You will conduct a tournament that tests how different strategies perform in repeated-play prisoner's dilemma game. You will create your own strategy, and play against the following agents:

  • 1. An agent who employs the one-shot equilibrium solution (always defect)
  • 2. An agent who chooses randomly
  • 3. An agent who always cooperates with you (and never confesses)
  • 4. An agent who employs the tit-for-tat strategy (reviewed below), and
  • 5. An agent who employs the tit-for-two-tats strategy (also reviewed below).
  • 6. An agent who uses the Pavlov strategy (reviewed below).
  • 7. An agent who uses the Win-Stay/Lose-Shift strategy (reviewed below).
  • 8. An agent who uses the Never Forgive strategy (reviewed below).

You should try out how well each strategy works when there are 5 trials, 100 trials, and 200 trials. You should also play a variant where, after each interaction, you flip a biased coin to decide if you continue to another round; the coin turns up heads p percent of the time, and whenever the coin turns up heads you continue. Conduct the experiment for p = 0.75, 0.99, and 0.9. Each agent will compete against all other agents, and the total scores will be recorded. You should use the prisoner's dilemma payoff matrix in ordinal form with 5 the most preferred outcome and 1 the least preferred.

P1/P2 Cooperate 2 Defect 2
Cooperate 1 (3,3) (1,5)
Defect 1 (5,1) (2,2)

In the payoff matrix, cooperate means cooperating with the other prisoner by remaining silent, and defect means defecting from the team strategy by confessing to the police.
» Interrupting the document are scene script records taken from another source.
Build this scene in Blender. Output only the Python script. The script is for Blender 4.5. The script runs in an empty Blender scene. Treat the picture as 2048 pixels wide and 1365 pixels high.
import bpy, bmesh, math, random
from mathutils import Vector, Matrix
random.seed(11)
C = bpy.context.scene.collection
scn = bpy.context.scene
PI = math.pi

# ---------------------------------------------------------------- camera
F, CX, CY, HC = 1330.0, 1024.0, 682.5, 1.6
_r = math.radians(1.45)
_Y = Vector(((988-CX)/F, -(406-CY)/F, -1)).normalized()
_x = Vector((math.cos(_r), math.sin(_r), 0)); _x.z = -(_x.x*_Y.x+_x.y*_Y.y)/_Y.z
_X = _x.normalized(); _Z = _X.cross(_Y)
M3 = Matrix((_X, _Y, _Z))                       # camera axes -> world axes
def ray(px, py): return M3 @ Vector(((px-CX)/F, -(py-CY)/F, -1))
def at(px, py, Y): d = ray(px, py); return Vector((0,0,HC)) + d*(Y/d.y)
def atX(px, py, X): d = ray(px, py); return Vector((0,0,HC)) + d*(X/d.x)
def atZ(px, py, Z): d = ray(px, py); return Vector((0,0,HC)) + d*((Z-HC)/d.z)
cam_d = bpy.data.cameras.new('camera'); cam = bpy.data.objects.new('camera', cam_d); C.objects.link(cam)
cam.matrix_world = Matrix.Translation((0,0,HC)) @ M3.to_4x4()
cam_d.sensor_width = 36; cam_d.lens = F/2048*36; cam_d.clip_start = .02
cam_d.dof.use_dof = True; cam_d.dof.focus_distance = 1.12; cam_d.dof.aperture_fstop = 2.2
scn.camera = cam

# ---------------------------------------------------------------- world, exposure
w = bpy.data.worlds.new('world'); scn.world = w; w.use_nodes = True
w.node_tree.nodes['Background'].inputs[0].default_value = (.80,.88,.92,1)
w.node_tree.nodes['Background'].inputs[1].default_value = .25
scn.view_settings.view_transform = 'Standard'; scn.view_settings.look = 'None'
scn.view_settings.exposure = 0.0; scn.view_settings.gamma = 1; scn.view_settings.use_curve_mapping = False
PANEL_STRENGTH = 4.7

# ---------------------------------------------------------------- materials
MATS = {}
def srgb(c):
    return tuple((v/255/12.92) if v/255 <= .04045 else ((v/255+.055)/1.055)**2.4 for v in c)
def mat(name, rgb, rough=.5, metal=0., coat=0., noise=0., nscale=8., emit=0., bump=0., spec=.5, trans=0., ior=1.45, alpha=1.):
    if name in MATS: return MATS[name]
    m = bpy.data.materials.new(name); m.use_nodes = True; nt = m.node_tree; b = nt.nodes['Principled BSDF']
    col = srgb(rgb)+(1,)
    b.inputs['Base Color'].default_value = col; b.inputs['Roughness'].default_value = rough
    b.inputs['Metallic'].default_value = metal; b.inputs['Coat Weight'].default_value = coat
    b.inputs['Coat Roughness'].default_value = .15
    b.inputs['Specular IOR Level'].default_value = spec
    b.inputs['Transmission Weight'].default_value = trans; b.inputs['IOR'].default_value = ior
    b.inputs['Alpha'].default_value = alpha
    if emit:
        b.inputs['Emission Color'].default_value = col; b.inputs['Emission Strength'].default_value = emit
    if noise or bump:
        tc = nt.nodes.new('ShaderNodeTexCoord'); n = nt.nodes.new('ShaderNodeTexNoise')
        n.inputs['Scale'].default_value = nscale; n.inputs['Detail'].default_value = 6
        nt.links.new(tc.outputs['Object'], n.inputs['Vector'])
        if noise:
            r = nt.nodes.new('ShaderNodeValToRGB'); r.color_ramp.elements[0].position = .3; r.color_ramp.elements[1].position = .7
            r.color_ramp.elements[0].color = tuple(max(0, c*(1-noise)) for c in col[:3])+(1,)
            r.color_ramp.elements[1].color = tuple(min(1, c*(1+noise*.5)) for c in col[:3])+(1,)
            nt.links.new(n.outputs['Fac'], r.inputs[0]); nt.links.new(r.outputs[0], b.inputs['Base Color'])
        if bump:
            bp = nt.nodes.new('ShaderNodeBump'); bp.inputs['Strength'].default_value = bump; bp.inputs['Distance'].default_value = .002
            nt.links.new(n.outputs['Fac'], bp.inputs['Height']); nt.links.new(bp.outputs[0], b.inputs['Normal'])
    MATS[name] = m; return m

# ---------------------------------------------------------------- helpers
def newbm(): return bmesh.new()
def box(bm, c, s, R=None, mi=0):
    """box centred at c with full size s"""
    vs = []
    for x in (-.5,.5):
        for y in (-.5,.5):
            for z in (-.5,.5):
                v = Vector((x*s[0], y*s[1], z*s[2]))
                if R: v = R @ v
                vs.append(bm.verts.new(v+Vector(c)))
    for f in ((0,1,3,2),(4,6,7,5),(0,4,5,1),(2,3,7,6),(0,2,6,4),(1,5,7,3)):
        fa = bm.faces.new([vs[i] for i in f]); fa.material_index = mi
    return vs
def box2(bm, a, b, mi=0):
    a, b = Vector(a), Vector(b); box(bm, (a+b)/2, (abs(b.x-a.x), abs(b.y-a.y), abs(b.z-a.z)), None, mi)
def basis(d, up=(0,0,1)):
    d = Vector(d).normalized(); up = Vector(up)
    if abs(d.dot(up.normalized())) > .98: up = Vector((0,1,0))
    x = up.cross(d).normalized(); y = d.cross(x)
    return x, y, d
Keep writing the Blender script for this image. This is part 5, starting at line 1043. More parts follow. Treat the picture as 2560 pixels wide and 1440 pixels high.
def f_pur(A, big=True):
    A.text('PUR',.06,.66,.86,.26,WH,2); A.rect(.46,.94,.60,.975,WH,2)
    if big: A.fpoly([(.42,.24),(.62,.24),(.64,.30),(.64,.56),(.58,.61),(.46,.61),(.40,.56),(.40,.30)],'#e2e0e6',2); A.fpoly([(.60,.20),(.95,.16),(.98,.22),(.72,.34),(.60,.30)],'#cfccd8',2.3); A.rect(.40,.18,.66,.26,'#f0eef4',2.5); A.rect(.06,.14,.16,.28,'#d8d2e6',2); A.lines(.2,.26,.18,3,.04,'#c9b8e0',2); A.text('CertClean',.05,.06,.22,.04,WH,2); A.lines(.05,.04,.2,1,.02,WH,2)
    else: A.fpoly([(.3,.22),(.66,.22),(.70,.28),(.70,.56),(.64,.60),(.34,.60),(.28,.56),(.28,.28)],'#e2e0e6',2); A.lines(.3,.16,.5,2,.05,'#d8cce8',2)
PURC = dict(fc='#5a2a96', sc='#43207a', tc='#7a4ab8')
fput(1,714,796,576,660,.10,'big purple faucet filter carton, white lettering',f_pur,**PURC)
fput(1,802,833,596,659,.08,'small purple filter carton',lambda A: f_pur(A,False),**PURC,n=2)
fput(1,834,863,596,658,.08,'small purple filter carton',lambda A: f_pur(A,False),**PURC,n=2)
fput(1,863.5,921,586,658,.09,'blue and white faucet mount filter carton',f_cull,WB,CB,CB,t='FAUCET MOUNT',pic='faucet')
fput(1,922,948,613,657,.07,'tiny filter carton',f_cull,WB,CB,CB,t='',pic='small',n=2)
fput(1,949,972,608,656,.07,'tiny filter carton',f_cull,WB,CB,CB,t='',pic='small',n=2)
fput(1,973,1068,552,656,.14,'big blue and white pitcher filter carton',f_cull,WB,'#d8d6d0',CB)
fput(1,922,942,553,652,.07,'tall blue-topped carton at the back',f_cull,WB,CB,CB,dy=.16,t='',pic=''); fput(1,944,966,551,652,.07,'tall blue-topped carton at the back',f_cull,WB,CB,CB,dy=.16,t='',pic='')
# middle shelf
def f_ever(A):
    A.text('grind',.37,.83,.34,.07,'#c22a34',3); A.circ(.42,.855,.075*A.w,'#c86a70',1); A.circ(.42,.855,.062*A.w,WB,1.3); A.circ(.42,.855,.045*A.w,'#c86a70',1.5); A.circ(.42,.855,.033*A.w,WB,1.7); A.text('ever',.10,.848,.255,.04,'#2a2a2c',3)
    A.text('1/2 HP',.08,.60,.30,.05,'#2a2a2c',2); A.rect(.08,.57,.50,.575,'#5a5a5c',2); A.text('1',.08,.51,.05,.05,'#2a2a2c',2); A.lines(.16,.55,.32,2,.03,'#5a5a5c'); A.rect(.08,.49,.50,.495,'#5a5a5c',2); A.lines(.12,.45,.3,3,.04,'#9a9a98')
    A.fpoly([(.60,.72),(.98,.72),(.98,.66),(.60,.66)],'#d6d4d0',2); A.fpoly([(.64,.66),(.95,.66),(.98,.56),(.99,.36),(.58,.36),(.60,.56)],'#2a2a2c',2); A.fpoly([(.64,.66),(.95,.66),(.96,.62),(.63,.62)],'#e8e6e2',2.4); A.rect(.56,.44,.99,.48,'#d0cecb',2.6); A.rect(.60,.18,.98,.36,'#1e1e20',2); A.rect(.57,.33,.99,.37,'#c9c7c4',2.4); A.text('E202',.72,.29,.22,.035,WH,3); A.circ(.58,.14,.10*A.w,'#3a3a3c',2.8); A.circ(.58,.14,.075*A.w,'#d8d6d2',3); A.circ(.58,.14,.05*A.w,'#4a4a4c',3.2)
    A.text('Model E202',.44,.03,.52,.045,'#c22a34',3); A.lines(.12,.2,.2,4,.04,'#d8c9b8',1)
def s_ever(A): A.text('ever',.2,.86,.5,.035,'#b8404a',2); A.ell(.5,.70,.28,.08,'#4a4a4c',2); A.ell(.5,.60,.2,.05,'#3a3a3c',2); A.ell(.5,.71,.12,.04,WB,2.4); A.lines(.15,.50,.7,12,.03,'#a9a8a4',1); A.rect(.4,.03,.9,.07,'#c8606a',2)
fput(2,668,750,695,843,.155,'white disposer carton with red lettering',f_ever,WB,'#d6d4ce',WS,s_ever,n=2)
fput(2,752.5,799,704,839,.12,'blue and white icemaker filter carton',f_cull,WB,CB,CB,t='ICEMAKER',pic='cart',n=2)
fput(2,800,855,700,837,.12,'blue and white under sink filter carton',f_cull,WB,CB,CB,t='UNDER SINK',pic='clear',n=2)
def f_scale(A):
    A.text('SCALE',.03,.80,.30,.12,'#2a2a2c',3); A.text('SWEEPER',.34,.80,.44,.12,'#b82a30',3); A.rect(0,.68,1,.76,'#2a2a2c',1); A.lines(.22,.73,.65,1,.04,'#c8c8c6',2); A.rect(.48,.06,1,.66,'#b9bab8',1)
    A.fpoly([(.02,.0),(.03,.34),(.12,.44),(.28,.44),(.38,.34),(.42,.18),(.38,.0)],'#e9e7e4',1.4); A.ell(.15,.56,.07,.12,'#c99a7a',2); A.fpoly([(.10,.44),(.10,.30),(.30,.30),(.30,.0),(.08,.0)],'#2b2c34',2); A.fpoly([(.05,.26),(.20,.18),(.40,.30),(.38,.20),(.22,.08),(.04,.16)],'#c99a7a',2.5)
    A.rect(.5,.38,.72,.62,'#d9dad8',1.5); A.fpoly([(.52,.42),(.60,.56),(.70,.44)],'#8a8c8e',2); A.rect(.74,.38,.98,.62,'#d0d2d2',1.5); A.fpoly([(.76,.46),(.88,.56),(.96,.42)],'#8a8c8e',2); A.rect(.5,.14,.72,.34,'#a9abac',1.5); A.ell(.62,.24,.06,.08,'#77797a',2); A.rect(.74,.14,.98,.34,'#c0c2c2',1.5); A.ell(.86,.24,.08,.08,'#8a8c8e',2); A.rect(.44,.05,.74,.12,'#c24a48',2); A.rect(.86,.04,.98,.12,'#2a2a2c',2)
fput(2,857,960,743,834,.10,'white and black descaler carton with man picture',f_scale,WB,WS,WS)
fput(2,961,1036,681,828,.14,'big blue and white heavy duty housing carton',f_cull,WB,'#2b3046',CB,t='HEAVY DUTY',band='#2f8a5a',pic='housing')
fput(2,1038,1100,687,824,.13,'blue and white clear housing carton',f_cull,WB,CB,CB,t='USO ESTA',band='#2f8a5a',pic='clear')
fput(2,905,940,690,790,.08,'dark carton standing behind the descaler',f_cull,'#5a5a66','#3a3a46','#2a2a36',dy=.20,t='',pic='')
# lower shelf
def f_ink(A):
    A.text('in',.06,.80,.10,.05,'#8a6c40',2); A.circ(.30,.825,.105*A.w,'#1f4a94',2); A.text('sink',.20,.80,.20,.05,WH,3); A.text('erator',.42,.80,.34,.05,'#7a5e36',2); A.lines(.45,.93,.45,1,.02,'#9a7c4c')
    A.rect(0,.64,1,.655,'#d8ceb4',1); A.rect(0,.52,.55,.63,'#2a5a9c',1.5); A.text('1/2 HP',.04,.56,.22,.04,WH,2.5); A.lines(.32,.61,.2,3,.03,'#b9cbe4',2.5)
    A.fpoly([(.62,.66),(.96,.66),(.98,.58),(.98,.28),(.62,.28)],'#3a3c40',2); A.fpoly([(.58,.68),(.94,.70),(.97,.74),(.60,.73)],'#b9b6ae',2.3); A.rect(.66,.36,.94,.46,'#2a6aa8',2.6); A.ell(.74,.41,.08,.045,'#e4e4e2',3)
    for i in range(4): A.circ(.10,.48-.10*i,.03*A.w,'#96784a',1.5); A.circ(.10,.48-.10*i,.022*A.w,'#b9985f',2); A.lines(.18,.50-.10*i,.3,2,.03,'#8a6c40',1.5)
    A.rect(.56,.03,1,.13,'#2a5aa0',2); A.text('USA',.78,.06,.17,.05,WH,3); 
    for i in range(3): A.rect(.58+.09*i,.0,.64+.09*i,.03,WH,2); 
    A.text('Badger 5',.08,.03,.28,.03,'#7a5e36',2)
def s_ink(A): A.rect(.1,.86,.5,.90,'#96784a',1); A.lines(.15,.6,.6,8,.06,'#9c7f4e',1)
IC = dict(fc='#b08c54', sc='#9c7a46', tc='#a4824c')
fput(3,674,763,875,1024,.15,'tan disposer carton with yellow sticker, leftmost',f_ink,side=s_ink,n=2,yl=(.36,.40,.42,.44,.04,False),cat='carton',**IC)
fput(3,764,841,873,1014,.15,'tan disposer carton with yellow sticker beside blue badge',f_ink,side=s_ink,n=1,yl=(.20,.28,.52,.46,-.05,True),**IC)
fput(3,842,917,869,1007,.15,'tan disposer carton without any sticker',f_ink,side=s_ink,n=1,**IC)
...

If you play the game 100 trials, your score is the sum of all of the payoffs you received so, for example, if you and your opponent each cooperated, then your score would be 3*100. High scores win.

What you should turn in:

When you are done, you should turn in:

  • One page describing and justifying your strategy.
  • A description of the results for each number of trials listed above (5, 100, and 200); since this is a data intensive lab, take some time to present the information in an intelligible format.
  • A description of the results for each of the probabilities above (0.75, 0.9, and 0.99); since this is a data intensive lab, take some time to present the information in an intelligible format.
  • One page explaining why the winner won, and discussing how their strategy performed and why.

Grading Rubric

Your report will be graded on four criteria: style, grammar, analysis, content.

Style: Is there an adequate introduction? Does the conclusions section make conclusions justified by the data? Is there a logical flow to the organization of the paper?

Grammar: Is the language adequate?

Analysis: Does the report present not only what is found but why? Have you made conclusions that are not justified? Do you include multiple trials to account for uncertainty? Have you reported both means and variances of data?

Content: Have you completed what was assigned? Is there some originality in the work?